Prihatin sekali melihat saudara kita kebanjiran di Jakarta. Mungkin Anies sendiri tidak menduga bahwa air akan datang merendam warganya di berbagai penjuru Jakarta. Tidak mungkin pula Anies Baswedan sengaja tahajjut , agar mobil dan springbed dll, harta warga Jakarta, terapung di air keruh.
Lantas, apakah banjir Jakarta itu karena Ahok tidak terpilih lagi menjadi Gubernur DKI? Belum tentu juga. Sebab, pada awal Februari 2015, banjir sampai ke kawasan Istana Presiden di Jalan Medan Merdeka Utara. Ketika itu DKI Jakarta dipimpin Basuki Tjahaja Purnama alias Ahok.
Setahun kemudian, pada Februari 2016, kawasan Istana Merdeka dan jantung Jakarta terendam banjir lagi. Kali ini Ahok menyodorkan bukti adanya sampah bekas kulit kabel yang menumpuk di saluran air, sehingga mengganggu drainase.
Oleh sebab itu, tentu tak elok rasanya jika banjir ketika itu disebut kesalahan Ahok. Sebab ada tumpukan bekas kulit kabel yang bisa dijadikan tersangka.
Jika ditarik ke belakang Ahok, hanya sekitar dua bulan setelah Joko Widodo dilantik menjadi Gubernur DKI, pada 22 Desember 2012 sejumlah ruas jalan utama Ibu Kota seperti Sudirman-Thamrin dan daerah Grogol terendam air.
Di belakang Joko Widodo, banjir juga tarjadi pada 10 Februari 2010, ketika DKI Jakarta dipimpin Fauzi Bowo alias Foke. Di belakang Foke, ada lagi banjir pada tahun 2007, ketika Sutiyoso menjabat Gubernur DKI Jakarta. Banjir pada masa penghujung kepemimpinan Sutiyoso ketika itu, malah cukup dahsyat karena hampir 70 persen wilayah Jakarta terendam air.
Jika kisah banjir Jakarta itu belum cukup, maka anda boleh menambah sendiri catatan banjir di belakang Sutiyoso menjadi gubernur, karena sejak zaman Tarumanegara, kemudian saat bernama Jayakarta, Batavia, Jakurata, sampai Djakarta, banjir selalu menyapa.
Jadi, Anies Baswedan adalah Gubernur DKI yang kesekian, yang berhadapan dengan banjir. Karena banjir Jakarta ini sebenarnya sudah berlangsung lama, sejak Jan Pieterszoon Coen pada awal abad 17 silam mendirikan Batavia dengan konsep kota air (waterfront city). Namanya juga kota air, tentu rentan terhadap resiko kebajiran.
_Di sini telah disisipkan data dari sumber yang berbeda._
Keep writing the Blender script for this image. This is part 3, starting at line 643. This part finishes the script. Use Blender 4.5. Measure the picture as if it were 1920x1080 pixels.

Menurut catatan merdeka.com, sejak pada tahun 1621, 1654, 1873, 1918 hingga 1909, banjir sudah menggenangi permukiman warga karena limpahan air dari sungai Ciliwung, Cisadane, Angke dan Bekasi.
Belanda sendiri telah berupaya untuk mengatasi banjir dengan membangun proyek banjir kanal Barat, Timur, Lingkar Kota dan sistem polder yang didesain oleh Van Breen, namun tidak sampai selesai. Apakah itu berarti banjir Jakarta adalah warisan kolonial, yang tak rampung? Jangan kesusu menjawabnya.
Menurut catatan BMKG Kwitang, banjir Jakarta kemarin akibat curah hujan yang cukup tinggi dan tertinggi sejak 154 tahun sebelumnya. Dalam cacatan BMKG Kwitang, curah hujan tertinggi pernah terjadi tahun 1866, yaitu 185,1 mm/hari.